In recent weeks, Raducanu has been gradually increasing her training volumes in practice at the National Tennis Centre in south west London. She is building up her workload after three separate operations in May: two keyhole surgeries to clean up “carpal bosses” (bony spurs, to you and me – see below) on her wrists, as well as another procedure on her ankle.

Because she has not played a match since Stuttgart in April, Raducanu’s current world ranking has slipped to No 296 after eight months of inactivity. This would not be high enough even for the qualifying event in Melbourne. Yet the tennis tours offer players with long-term injuries the right to re-enter certain events at the level they were at when they stepped off the carousel.

An inconvenient wrinkle in the rules means that Raducanu’s final pre-injury position will be taken as No 103 – which is where she was after Madrid on May 7 – rather than as No 85 as she was after Stuttgart on April 24. This is because the injury break is considered to begin after the last event from which you receive money.

Raducanu travelled to Madrid – where she gave an unusually terse interview on April 25 – before withdrawing at the last moment, and then accepting the consolation payment that is offered to injured players (mainly to discourage them from playing events when only half-fit).

She had originally been scheduled to play an exhibition event in Macau last weekend, but pulled out in mid-November.
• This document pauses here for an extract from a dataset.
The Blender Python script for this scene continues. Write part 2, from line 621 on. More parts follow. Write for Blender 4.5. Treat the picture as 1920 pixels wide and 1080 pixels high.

It will be interesting to see who she takes to Australia as part of her team, as she has dispensed with her most recent coach Sebastian Sachs, and is now working mainly with the support of the Lawn Tennis Association.

Raducanu could yet be offered a wildcard by Tennis Australia, but they only have eight to hand out, and several are already accounted for (by other grand-slam nations, in reciprocal deals, and probably by former world No 1 Caroline Wozniacki). In making this tricky decision, administrators will have to weigh up Raducanu’s celebrity against the benefits of helping lower-ranked Australian women.

Mind you, there is an argument that Raducanu might benefit from playing qualifying in any case. It is not yet clear whether she will enter a warm-up event ahead of the Australian Open, but the chance to open against a journeywoman or two in Melbourne might help her build up some much-needed momentum.